There have been many tumbles from grace down the seasons. It happens to the best of us, of course. There may be a day, for example, when you cheerily bump into an old colleague you’ve not seen for ages but they seem far more decrepit than they used to be and you mutter to yourself “crivvens, ah hope ah’ve aged better than that” before jarringly realising that it’s not an old colleague at all, but your own saggy, wizened reflection in the pub optics. The fact you’ve also been talking to yourself only heightens the crushing reality.

According to musty old nursery rhymes from times of yonder, Humpty Dumpty endured a quite calamitous topple from his modest majesty. I say modest because, let’s face it, he was an egg.

Anyway, the attempted salvage operation in the immediate aftermath of this well-documented plunge off the dyke was an utter shambles.
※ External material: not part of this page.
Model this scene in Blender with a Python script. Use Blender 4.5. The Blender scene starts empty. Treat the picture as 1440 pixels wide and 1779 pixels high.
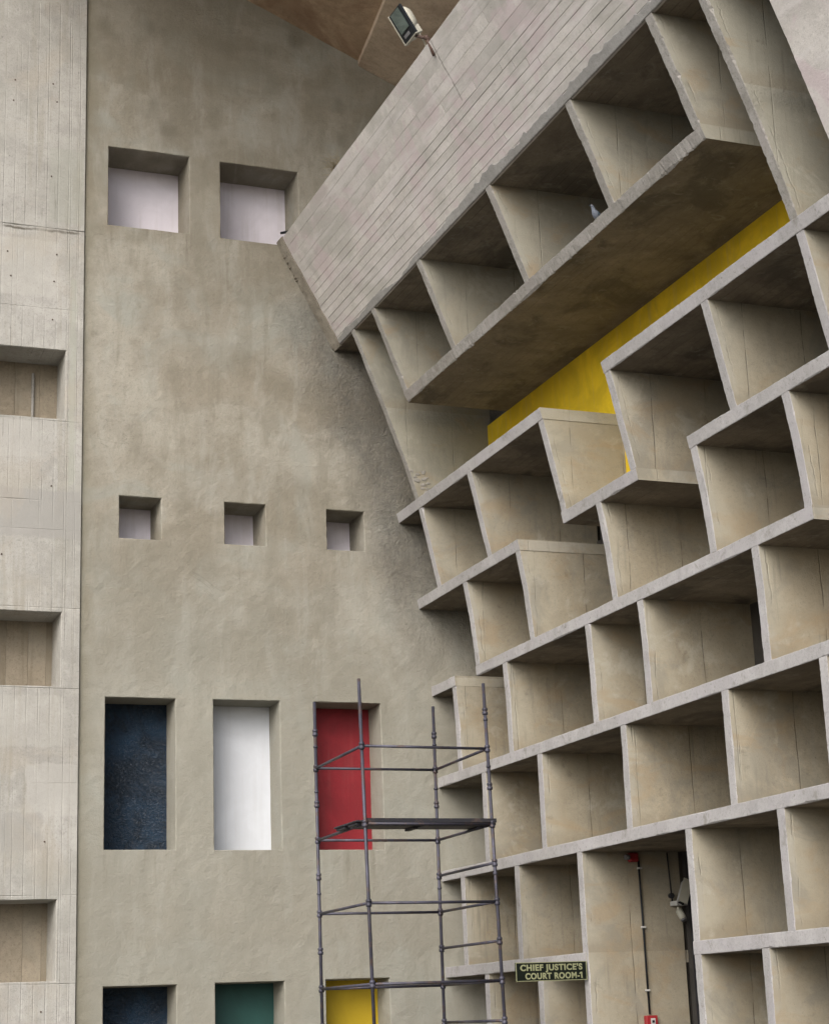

Sending all the King's horses and a vast legion of his men to the aid of one, fragile, shell-encased clump of slootery yolk and albumen, for instance, was a disastrous deployment of resources. Thundering hooves, blazing muskets, blaring bugles, clumping military boots? Good grief.

Old Dumpty had merely suffered a skint elbow and a bit of dunted pride and was in the process of picking himself up until that well-intentioned yet spectacularly reckless battalion came careering and trampling on to the scene.

In the rough and tumble world of football, meanwhile, there remain plenty of clubs who are struggling to put themselves back together again. This scribe was reminded of this when I realised it’s now 30 years since Coventry City won the FA Cup in 1987. That’s how boring an existence one ekes out.

Here in 2017, this floundering team sitting at the very bottom of League One, and riven by the kind of financial ravages that would make Albert Steptoe look like Warren Buffett after winning a miss-sold PPI claim, could be on their way back to Wembley having battled on to the semi-finals of the, ahem, Checkatrade Trophy the other night. But that’s not really the point of this meander.

The reasoning behind this dredging up of Coventry’s greatest day is really quite simple; to revel in the glorious grandeur of Keith Houchen’s diving header which helped them to a 3-2 win over Tottenham Hotspur. Spurs had the backing of cockney coupling Chas & Dave belting out “Hot Shot Tottenham” but, in some administrative cockney up, the name of the club’s sponsor, Holsten, didn’t appear on every shirt. Coventry’s managerial double act, meanwhile, included John Sillett, who looked a bit like Roy Hudd. And the team were sponsored by Granada Bingo. Houchen’s heid hit the jackpot.

It’s hard to say when the diving header was first executed. Perhaps Percy Melmoth Walters of the Old Carthusians flung himself at an inviting cross against Clapham Rovers back in 1879 before having to have his side parting surgically re-attached? Whatever its history, the lunging, louping magnificence of this instinctive piece of footballing acrobatics never loses its lustre.

“I think all football is instinct and the only way I could get on the end of the ball was to throw myself,” recalled Houchen. “It all finishes up as perfect timing; the perfect ball, the perfect run. But in a lot of ways it's a fluke. When it is all perfect timing, it is like a dance.”

For those of us who have attempted an ill-advised, outstretched flyer on the harrowing turf of the municipal pitches, that particular dance tends to resemble the tangled, flailing absurdity of Laurel & Hardy trying to perform the Dance of the Little Swans.

Back in the Christmas of 1987, I was gleefully given the BBC’s 101 Great Goals, a video of memorable and occasionally average Match of the Day moments. You can easily watch it on the internet in this instantly accessible, technologically advanced era which makes the VHS recorder look like something that should be housed next to the cracked pots, smocks and turnips in the Museum of Medieval Serf Life.

On it, there’s the classic, soaring header of 1972 from Bournemouth’s celebrated Invernesian, Ted MacDougall, who manages to take flight with enchanting, aerodynamic aplomb despite the Villa Park terrain underneath him looking like it had just been used for the West Midlands Potato Stomping Championship.

But Houchen’s iconic leap for the ages is nowhere to be seen. Indeed, the very last goal in this televised anthology of net-busters is Clive Allen’s glance off the napper in the same cup final. Pesky producers eh? Couldn’t they have just shoved Keith’s cracker in and flogged it as 102 Great Goals?

If the moon landings were a small step for man, then Houchen’s heider was a giant leap for footballing mankind.